TASK GOAL: Select, from the material below, each line with "scene" in it.

(Stored data entries)
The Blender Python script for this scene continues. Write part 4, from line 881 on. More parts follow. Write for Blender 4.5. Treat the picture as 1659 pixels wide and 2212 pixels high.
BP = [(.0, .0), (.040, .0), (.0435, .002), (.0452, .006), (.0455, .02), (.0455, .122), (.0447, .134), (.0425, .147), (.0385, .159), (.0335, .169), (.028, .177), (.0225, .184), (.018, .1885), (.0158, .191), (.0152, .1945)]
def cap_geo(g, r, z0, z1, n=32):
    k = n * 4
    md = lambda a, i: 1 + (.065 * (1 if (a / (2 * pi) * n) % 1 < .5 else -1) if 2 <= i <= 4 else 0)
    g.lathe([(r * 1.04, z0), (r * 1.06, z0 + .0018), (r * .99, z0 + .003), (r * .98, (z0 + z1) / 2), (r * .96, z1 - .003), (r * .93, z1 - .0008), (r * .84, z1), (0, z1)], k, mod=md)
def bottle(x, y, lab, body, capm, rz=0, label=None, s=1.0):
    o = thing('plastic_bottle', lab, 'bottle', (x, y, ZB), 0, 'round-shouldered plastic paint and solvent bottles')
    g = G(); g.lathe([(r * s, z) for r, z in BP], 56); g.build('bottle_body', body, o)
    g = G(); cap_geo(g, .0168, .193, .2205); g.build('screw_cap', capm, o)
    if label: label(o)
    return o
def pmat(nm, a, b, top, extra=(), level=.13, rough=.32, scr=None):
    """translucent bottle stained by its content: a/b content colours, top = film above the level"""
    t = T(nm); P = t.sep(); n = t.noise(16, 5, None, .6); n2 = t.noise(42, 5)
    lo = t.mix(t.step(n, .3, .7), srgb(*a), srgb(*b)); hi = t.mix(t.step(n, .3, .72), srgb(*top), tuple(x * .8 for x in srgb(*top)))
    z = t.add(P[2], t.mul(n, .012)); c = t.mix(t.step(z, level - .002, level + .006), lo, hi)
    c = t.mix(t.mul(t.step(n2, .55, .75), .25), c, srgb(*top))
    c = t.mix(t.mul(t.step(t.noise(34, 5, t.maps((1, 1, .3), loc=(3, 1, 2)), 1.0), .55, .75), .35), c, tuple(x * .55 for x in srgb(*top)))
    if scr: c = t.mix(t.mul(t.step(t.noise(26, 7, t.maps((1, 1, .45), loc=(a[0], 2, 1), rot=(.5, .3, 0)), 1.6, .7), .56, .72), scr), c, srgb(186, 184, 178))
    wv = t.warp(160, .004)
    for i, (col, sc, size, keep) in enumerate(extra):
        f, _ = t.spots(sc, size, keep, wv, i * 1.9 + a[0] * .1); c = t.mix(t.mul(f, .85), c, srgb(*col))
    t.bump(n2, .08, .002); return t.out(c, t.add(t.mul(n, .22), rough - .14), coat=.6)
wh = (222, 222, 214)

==

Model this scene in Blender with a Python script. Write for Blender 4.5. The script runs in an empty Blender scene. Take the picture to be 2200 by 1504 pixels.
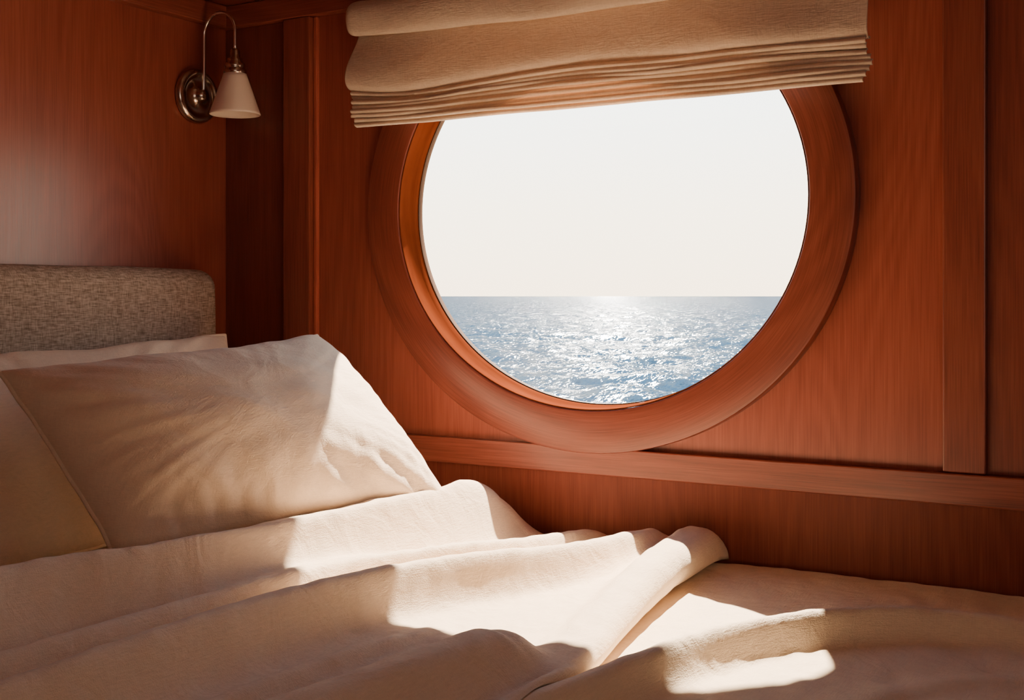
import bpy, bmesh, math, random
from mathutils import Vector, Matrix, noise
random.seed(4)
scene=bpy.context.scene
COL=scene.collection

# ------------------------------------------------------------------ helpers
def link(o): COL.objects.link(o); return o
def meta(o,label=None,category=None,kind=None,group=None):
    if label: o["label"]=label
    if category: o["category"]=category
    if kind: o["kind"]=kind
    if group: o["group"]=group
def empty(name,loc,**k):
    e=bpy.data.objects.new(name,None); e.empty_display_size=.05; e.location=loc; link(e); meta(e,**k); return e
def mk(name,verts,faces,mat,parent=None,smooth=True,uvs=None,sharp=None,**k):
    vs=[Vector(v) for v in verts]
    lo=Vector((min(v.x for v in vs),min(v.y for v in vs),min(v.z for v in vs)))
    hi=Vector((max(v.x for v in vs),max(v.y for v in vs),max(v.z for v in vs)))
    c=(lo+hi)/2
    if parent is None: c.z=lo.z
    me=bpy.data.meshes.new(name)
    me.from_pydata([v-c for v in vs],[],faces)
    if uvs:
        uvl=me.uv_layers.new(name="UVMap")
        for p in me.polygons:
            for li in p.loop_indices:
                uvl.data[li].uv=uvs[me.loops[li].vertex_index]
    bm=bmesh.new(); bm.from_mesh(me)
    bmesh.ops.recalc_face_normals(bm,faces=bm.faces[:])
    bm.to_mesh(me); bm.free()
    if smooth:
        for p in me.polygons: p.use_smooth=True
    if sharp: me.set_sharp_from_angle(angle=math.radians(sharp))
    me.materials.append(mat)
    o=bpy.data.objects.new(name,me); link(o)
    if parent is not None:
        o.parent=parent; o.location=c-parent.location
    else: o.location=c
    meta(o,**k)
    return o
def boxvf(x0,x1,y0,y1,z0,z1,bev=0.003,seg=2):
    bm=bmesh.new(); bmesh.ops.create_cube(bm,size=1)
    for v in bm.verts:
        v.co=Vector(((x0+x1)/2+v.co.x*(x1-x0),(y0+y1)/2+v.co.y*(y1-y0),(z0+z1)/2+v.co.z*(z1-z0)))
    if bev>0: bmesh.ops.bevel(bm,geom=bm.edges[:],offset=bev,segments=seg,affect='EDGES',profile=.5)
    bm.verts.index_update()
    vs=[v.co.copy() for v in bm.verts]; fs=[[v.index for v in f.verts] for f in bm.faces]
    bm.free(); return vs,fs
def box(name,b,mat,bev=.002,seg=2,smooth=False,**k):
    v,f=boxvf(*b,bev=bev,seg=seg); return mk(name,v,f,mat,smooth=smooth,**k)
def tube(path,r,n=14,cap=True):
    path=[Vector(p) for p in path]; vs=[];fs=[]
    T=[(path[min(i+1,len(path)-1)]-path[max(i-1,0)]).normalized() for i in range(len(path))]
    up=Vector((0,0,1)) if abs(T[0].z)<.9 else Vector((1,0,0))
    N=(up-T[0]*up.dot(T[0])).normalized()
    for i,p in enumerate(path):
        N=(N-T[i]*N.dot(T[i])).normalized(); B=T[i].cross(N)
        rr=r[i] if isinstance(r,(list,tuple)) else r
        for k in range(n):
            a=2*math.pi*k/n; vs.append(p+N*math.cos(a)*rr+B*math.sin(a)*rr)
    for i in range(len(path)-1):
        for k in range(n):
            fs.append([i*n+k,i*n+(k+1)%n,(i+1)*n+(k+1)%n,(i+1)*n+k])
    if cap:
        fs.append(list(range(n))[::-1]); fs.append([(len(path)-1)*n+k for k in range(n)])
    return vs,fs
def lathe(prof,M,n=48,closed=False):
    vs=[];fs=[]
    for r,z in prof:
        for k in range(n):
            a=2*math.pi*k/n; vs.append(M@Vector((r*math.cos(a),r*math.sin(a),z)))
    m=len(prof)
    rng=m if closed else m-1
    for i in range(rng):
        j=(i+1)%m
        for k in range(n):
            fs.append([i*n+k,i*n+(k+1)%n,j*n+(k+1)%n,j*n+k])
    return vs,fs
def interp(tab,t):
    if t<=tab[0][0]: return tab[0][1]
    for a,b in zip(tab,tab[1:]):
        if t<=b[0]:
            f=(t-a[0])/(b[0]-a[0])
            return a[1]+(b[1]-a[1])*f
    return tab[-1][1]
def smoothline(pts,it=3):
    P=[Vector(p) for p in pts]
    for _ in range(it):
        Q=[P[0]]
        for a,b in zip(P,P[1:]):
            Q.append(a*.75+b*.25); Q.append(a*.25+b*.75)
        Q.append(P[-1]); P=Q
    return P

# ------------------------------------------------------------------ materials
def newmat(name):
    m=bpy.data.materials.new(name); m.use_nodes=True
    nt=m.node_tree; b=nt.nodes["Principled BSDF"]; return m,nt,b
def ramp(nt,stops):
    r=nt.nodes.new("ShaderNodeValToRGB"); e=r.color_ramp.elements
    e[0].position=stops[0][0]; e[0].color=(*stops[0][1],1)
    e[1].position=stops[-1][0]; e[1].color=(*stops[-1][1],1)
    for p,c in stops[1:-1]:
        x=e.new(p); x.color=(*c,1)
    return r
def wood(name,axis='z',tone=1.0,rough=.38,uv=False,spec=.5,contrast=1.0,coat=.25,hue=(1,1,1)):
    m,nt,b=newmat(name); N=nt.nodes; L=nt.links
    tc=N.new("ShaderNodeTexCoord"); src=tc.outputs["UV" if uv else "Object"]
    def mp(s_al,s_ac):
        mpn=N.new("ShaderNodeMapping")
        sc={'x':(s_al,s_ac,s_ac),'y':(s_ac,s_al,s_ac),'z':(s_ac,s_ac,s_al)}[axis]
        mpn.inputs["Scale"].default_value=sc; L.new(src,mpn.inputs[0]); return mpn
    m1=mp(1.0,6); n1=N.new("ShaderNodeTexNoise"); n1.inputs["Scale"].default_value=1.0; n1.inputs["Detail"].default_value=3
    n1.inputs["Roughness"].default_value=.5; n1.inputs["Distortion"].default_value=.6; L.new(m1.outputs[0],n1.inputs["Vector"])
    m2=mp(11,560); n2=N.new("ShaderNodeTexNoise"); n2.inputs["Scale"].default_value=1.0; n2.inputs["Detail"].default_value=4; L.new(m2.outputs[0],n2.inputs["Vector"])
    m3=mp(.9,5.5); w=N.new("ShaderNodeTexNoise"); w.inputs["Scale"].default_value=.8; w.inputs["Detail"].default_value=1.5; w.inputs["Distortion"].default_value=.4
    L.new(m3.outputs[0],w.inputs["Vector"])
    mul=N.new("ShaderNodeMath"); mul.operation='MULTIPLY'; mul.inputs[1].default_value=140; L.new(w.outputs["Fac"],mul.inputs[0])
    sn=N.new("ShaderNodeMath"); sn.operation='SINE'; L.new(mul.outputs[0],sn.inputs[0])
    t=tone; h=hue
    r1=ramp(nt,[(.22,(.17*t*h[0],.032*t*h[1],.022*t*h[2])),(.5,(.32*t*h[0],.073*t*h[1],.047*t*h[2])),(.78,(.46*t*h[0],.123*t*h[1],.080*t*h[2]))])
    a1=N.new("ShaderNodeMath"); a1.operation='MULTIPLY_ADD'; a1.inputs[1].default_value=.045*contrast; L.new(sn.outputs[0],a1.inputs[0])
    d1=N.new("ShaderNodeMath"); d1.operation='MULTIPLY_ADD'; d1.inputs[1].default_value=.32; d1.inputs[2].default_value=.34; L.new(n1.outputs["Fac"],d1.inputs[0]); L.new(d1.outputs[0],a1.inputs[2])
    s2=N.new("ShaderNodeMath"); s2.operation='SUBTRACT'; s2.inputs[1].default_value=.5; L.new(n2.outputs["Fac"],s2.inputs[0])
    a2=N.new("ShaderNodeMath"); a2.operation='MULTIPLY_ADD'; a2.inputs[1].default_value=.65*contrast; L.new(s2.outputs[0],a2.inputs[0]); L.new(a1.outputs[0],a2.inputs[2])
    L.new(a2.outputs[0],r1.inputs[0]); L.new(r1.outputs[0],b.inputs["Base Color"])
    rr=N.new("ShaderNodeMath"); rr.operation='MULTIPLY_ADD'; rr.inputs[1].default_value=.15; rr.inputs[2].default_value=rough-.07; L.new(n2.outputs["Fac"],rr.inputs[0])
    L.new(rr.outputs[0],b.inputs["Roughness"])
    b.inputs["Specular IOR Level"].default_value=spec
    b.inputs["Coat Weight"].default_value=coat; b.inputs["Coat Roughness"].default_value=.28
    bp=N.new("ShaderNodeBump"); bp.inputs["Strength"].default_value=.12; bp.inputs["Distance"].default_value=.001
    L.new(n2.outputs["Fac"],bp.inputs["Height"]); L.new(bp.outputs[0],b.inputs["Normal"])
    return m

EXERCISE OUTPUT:
The Blender Python script for this scene continues. Write part 4, from line 881 on. More parts follow. Write for Blender 4.5. Treat the picture as 1659 pixels wide and 2212 pixels high.
Model this scene in Blender with a Python script. Write for Blender 4.5. The script runs in an empty Blender scene. Take the picture to be 2200 by 1504 pixels.
scene=bpy.context.scene
COL=scene.collection